─── TASK DATA ───

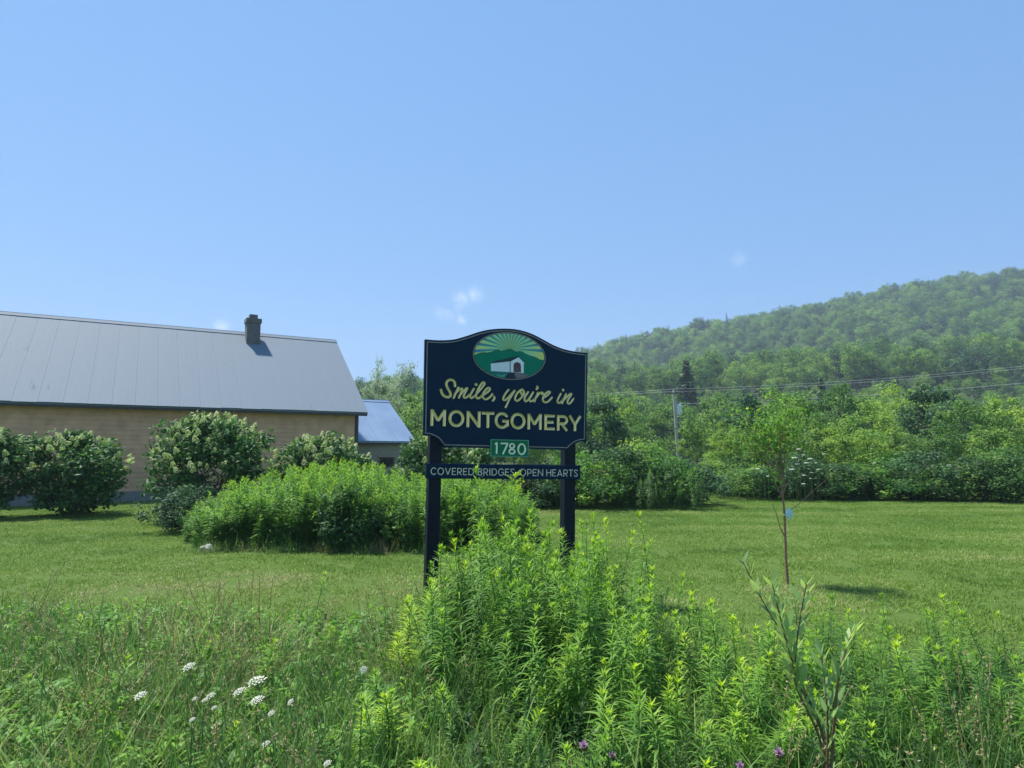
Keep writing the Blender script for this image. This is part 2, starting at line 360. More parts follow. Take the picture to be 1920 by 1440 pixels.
def goldenrod_geo(r, H=1.2, n=95, leafL=.095, leafW=.014, tone0=.28, bloom=False, tip=1.0, droop=.55):
    st, lf = Geo(), Geo(); lean = r.normal(0, .05, 2) * H; ts = np.linspace(0, 1, 7)
    P = np.stack([lean[0] * ts ** 2 + .008 * np.sin(ts * 9), lean[1] * ts ** 2, H * ts], 1); st.tube(P, .0055 * (1 - .75 * ts), 5, cap=False)
    f = np.sort(r.uniform(.04, 1, n) ** .82); ang = np.arange(n) * 2.399 + r.normal(0, .25, n)
    base = np.stack([np.interp(f, ts, P[:, i]) for i in range(3)], 1)
    el = .25 + .75 * f ** 4 + r.normal(0, .16, n); hd = np.stack([np.cos(ang), np.sin(ang)], 1)
    D = np.stack([hd[:, 0] * np.cos(el), hd[:, 1] * np.cos(el), np.sin(el)], 1)
    S = np.stack([-hd[:, 1], hd[:, 0], r.normal(0, .2, n)], 1)
    L = leafL * (np.interp(f, [0, .15, .45, .8, 1], [.55, .95, 1.15, .95, .45])) * r.uniform(.8, 1.25, n)
    tone = tone0 + .15 * f + .62 * tip * np.clip((f - .78) / .22, 0, 1) ** 1.2 + r.normal(0, .07, n)
    lf.leaves(base, D, unit(S), L, leafW * (L / leafL) ** .5 * r.uniform(.85, 1.2, n), droop * (1 - .75 * f ** 3), tone)
    m = 14; a = r.uniform(0, 6.28, m); e2 = r.uniform(.75, 1.4, m)
    lf.leaves(np.tile(P[-1], (m, 1)) - np.stack([np.zeros(m), np.zeros(m), r.uniform(0, .035, m)], 1), np.stack([np.cos(a) * np.cos(e2), np.sin(a) * np.cos(e2), np.sin(e2)], 1), np.stack([-np.sin(a), np.cos(a), 0 * a], 1), .045, .008, .1, tone0 + .15 + .58 * tip + r.normal(0, .06, m))
    if bloom:
        k = 9
        for j in range(k):
            a0 = r.uniform(0, 6.28); z0 = H * (1 - .14 * j / k); nb = 22; t = r.random(nb)
            c = np.stack([P[-1, 0] + np.cos(a0) * .09 * t, P[-1, 1] + np.sin(a0) * .09 * t, z0 + .05 * t + r.normal(0, .006, nb)], 1)
            lf.cards(c, r.normal(size=(nb, 3)) + [0, 0, .6], r.uniform(0, 6, nb), .016, .011, 1.05)
    return st, lf
GR = [goldenrod_geo(np.random.default_rng(100 + i), H, n, l, w, t0, tip=tp, droop=dr) for i, (H, n, l, w, t0, tp, dr) in enumerate([
    (1.25, 150, .128, .0118, .28, .42, .72), (1.1, 135, .135, .0125, .34, .6, .66), (1.3, 165, .118, .0105, .25, .35, .76), (1.0, 120, .138, .013, .34, .66, .6), (.95, 125, .125, .0115, .38, .62, .55), (1.2, 140, .145, .0125, .3, .4, .8)])]
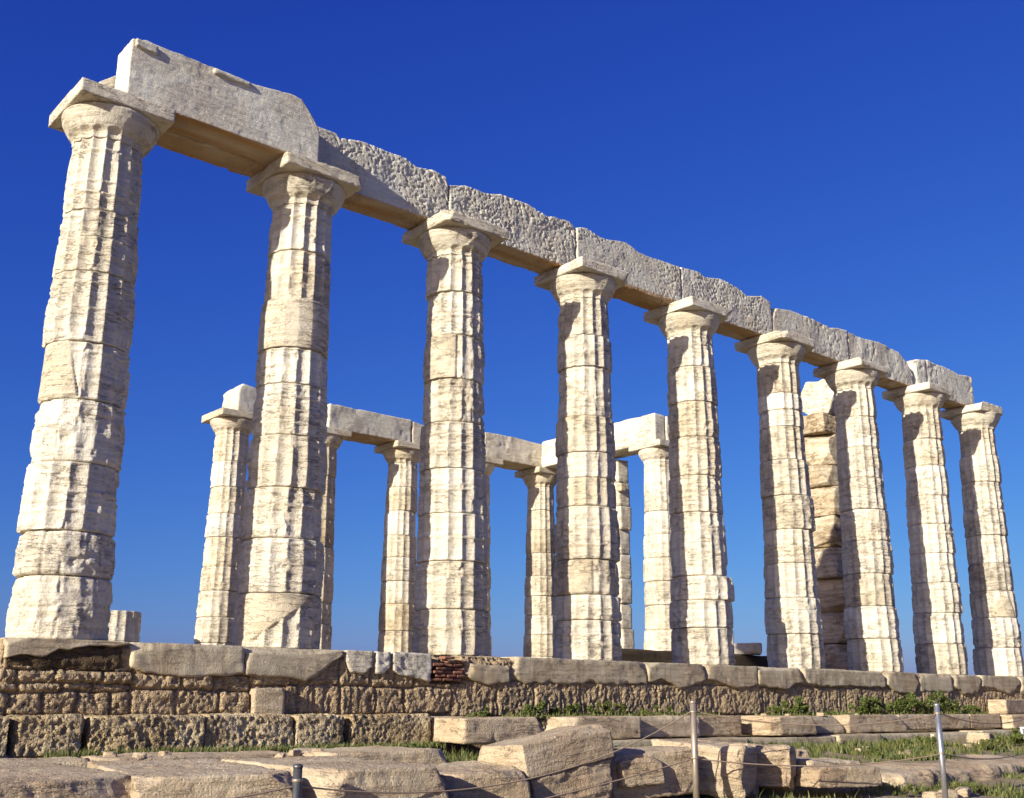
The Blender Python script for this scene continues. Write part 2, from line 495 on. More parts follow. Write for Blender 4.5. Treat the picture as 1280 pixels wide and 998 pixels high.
def column(label, group, x, y, seed, joints, spec=None, top_dx=0.0, Rl=0.505, Ru=0.392, per=12, dz=0.016, ero=(0.35, 0.9), aba=None,
           cap_ero=0.45, detail=1.0, ztop=5.5, mat=None, aba_half=0.555, flute=0.043, warmth=0.0):
    rnd = random.Random(seed)
    mat = mat or MARBLE
    root = link('doric_column', None, loc=(x, y, 0))
    tag(root, label, 'column', group)
    zs = [0.0] + list(joints) + [ztop]
    rad = lambda z: Rl + (Ru - Rl) * (z / 5.5) ** 1.08
    for k in range(len(zs) - 1):
        z0, z1 = zs[k], zs[k + 1]
        H = z1 - z0
        kw = dict(ero=rnd.uniform(*ero), bulge=rnd.uniform(0.0, 0.017), off=(rnd.uniform(-.014, .014), rnd.uniform(-.010, .010)))
        nl = rnd.choice([1, 1, 2, 2, 3]) if H > 0.45 else rnd.choice([0, 0, 1])
        kw['lines'] = [H * rnd.uniform(0.2, 0.8) for _ in range(nl)]
        dr = rnd.uniform(-0.015, 0.013)
        tint = (max(0, rnd.uniform(-0.22, 0.34)) + warmth * rnd.random(), rnd.uniform(-0.08, 0.085), rnd.uniform(0.43, 0.57), 1)
        kw['top_open'] = k == len(zs) - 2
        s = dict((spec or {}).get(k, {}))
        tint = s.pop('tint', tint)
        dr = s.pop('dr', dr)
        lab = s.pop('label', None)
        kw.update(s)
        me = drum_mesh(seed * 31 + k * 7 + 3, z0 + 0.005, z1 - 0.005, rad(z0) + dr, rad(z1) + dr, per=per, dz=dz, flute=flute, detail=detail, **kw)
        o = link('drum', me, mat, root, (top_dx * z0 / 5.5, 0, z0 + 0.004), color=tint)
        if lab:
            o['label'] = lab
    c = link('capital', capital_mesh(seed * 13 + 5, ztop, Ru, per=per, ero=cap_ero, detail=detail), mat, root, (top_dx, 0, ztop),
             color=(rnd.uniform(0.05, 0.3) + warmth * 0.5, rnd.uniform(-0.05, 0.02), 0.48, 1))
    a = dict(planes=[], chip=0.03, rough=0.004, low=0.006, rnd=0.008)
    a.update(aba or {})
    hh = a.pop('half', aba_half)
    P, Q = worn_box((2 * hh, 2 * hh, 0.165), res=max(0.02, dz * 1.3), seed=seed + 400, strata=0.002, **a)
    link('abacus', mesh_np('abacus', P, Q), mat, c, (0, 0, 0.352), color=(rnd.uniform(0.0, 0.25) + warmth * 0.5, -0.02, 0.5, 1))
    return root

SP = 2.522
ang = lambda t, a: (t - a + np.pi) % (2 * np.pi) - np.pi

def patch1(TH, t, P, s):       # smooth repair on the left flank
    return sst(0.02, 0.0, ang(TH, -2.75) - 0.55 - 0.35 * (0.5 - t)) * sst(-0.9, -0.86, ang(TH, -2.75)) * sst(0.03, 0.05, t)
def patch2(TH, t, P, s):       # smooth plaster repair above a diagonal crack
    return sst(-0.02, 0.02, t - 0.42 - 0.55 * ang(TH, -2.15)) * sst(1.05, 0.98, ang(TH, -2.0)) * sst(-1.3, -1.2, ang(TH, -2.0)) * sst(1.0, 0.97, t)
def patch3(TH, t, P, s):
    return sst(0.25, 0.15, ang(TH, -2.35)) * sst(-1.2, -1.1, ang(TH, -2.35))
def patch4(TH, t, P, s):
    return sst(0.35, 0.25, ang(TH, -2.45)) * sst(-1.2, -1.1, ang(TH, -2.45)) * sst(0.02, 0.06, t) * sst(0.98, 0.94, t)
def patch9(TH, t, P, s):       # rounded plaster patch
    return sst(0.02, 0.0, (ang(TH, -2.2) / 0.55) ** 2 + ((t - 0.05) / 0.75) ** 2 - 1)

JO = [[0.63, 1.08, 1.79, 2.46, 3.09, 3.89, 4.3, 4.62],
      [0.62, 1.25, 1.85, 2.48, 3.12, 3.57, 4.21, 4.86],
      [0.58, 1.2, 1.83, 2.43, 3.07, 3.68, 4.31, 4.95],
      [0.57, 0.93, 1.44, 2.22, 2.65, 3.04, 3.6, 4.38, 4.89],
      [0.58, 1.01, 1.4, 2.43, 3.04, 3.69, 4.3, 4.91],
      [0.59, 1.21, 1.81, 2.41, 3.02, 3.67, 4.29, 4.6, 4.92],
      [0.61, 1.21, 1.82, 2.45, 3.06, 3.68, 4.3, 4.92],
      [0.61, 1.22, 1.83, 2.43, 3.04, 3.64, 4.28, 4.87],
      [0.61, 1.25, 1.83, 2.43, 3.05, 3.64, 4.26, 4.88]]
DX = [(0.02, -0.03), (-0.01, -0.01), (0.02, -0.05), (0.01, 0.0), (0.05, 0.04), (0.03, 0.03), (0.0, 0.04), (-0.06, 0.09), (-0.17, 0.02)]
SPEC = [
    {0: dict(ero=1.15, lines=[0.33], bulge=0.008, dr=-0.012), 1: dict(ero=1.2, lines=[0.12], bulge=0.012, dr=-0.008), 2: dict(ero=0.45, lines=[0.2, 0.40], bulge=0.01),
     3: dict(ero=1.0, lines=[0.12], bulge=0.012), 4: dict(ero=0.55, patch=patch1, lines=[0.52]), 5: dict(ero=0.3, lines=[0.36, 0.66], bulge=0.02),
     6: dict(ero=0.4, lines=[0.2]), 7: dict(ero=0.35, lines=[]), 8: dict(ero=0.2, lines=[0.2, 0.33, 0.72])},
    {0: dict(ero=0.4, patch=patch2, lines=[], tint=(0.12, -0.04, 0.5, 1), label='lowest drum with a smooth plaster repair'), 1: dict(ero=0.6, lines=[0.3, 0.55]),
     2: dict(ero=0.7, lines=[0.38]), 3: dict(ero=0.3, lines=[], tint=(0.25, -0.1, 0.5, 1)), 4: dict(ero=0.7, lines=[0.15, 0.3, 0.45]), 5: dict(ero=0.3, lines=[]),
     6: dict(smooth=1.0, ero=0.1, lines=[], tint=(0.28, -0.12, 0.50, 1), edge=0.006, label='plain unfluted replacement drum'),
     7: dict(ero=0.25, lines=[0.35]), 8: dict(ero=0.25, lines=[0.45])},
    {6: dict(ero=0.6, patch=patch3, lines=[]), 5: dict(ero=0.9, lines=[0.2, 0.4]), 7: dict(ero=0.6, lines=[0.28, 0.34])},
    {2: dict(ero=0.9, patch=patch4, lines=[], bulge=0.012), 6: dict(ero=0.3, lines=[0.3], dr=0.014, tint=(0.3, 0.02, 0.46, 1)), 3: dict(ero=0.4, lines=[0.2, 0.5], tint=(0.15, 0.06, 0.47, 1)),
     4: dict(ero=0.25, lines=[], tint=(0.4, 0, 0.47, 1))},
    {2: dict(ero=0.5, off=(0.045, -0.01), dr=0.03, edge=0.05, lines=[0.08]), 5: dict(ero=0.5, lines=[0.1], tint=(0.3, 0, 0.5, 1))},
    {4: dict(ero=0.6, off=(0.03, -0.01), dr=0.012)},
    {4: dict(ero=0.7, off=(0.03, 0.0), dr=0.012)},
    {},
    {3: dict(ero=0.5, tint=(0.1, 0.12, 0.45, 1)), 2: dict(ero=0.4, patch=patch9, lines=[])},
]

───

DESCRIPTION OF THE TASK »
Take the lines from the start of the material to the line with "140, .145, .0125, .3, .4, .8)])]", both included, and transcribe them exactly without the pictures.

FINISHED ANSWER »
Keep writing the Blender script for this image. This is part 2, starting at line 360. More parts follow. Take the picture to be 1920 by 1440 pixels.
def goldenrod_geo(r, H=1.2, n=95, leafL=.095, leafW=.014, tone0=.28, bloom=False, tip=1.0, droop=.55):
    st, lf = Geo(), Geo(); lean = r.normal(0, .05, 2) * H; ts = np.linspace(0, 1, 7)
    P = np.stack([lean[0] * ts ** 2 + .008 * np.sin(ts * 9), lean[1] * ts ** 2, H * ts], 1); st.tube(P, .0055 * (1 - .75 * ts), 5, cap=False)
    f = np.sort(r.uniform(.04, 1, n) ** .82); ang = np.arange(n) * 2.399 + r.normal(0, .25, n)
    base = np.stack([np.interp(f, ts, P[:, i]) for i in range(3)], 1)
    el = .25 + .75 * f ** 4 + r.normal(0, .16, n); hd = np.stack([np.cos(ang), np.sin(ang)], 1)
    D = np.stack([hd[:, 0] * np.cos(el), hd[:, 1] * np.cos(el), np.sin(el)], 1)
    S = np.stack([-hd[:, 1], hd[:, 0], r.normal(0, .2, n)], 1)
    L = leafL * (np.interp(f, [0, .15, .45, .8, 1], [.55, .95, 1.15, .95, .45])) * r.uniform(.8, 1.25, n)
    tone = tone0 + .15 * f + .62 * tip * np.clip((f - .78) / .22, 0, 1) ** 1.2 + r.normal(0, .07, n)
    lf.leaves(base, D, unit(S), L, leafW * (L / leafL) ** .5 * r.uniform(.85, 1.2, n), droop * (1 - .75 * f ** 3), tone)
    m = 14; a = r.uniform(0, 6.28, m); e2 = r.uniform(.75, 1.4, m)
    lf.leaves(np.tile(P[-1], (m, 1)) - np.stack([np.zeros(m), np.zeros(m), r.uniform(0, .035, m)], 1), np.stack([np.cos(a) * np.cos(e2), np.sin(a) * np.cos(e2), np.sin(e2)], 1), np.stack([-np.sin(a), np.cos(a), 0 * a], 1), .045, .008, .1, tone0 + .15 + .58 * tip + r.normal(0, .06, m))
    if bloom:
        k = 9
        for j in range(k):
            a0 = r.uniform(0, 6.28); z0 = H * (1 - .14 * j / k); nb = 22; t = r.random(nb)
            c = np.stack([P[-1, 0] + np.cos(a0) * .09 * t, P[-1, 1] + np.sin(a0) * .09 * t, z0 + .05 * t + r.normal(0, .006, nb)], 1)
            lf.cards(c, r.normal(size=(nb, 3)) + [0, 0, .6], r.uniform(0, 6, nb), .016, .011, 1.05)
    return st, lf
GR = [goldenrod_geo(np.random.default_rng(100 + i), H, n, l, w, t0, tip=tp, droop=dr) for i, (H, n, l, w, t0, tp, dr) in enumerate([
    (1.25, 150, .128, .0118, .28, .42, .72), (1.1, 135, .135, .0125, .34, .6, .66), (1.3, 165, .118, .0105, .25, .35, .76), (1.0, 120, .138, .013, .34, .66, .6), (.95, 125, .125, .0115, .38, .62, .55), (1.2, 140, .145, .0125, .3, .4, .8)])]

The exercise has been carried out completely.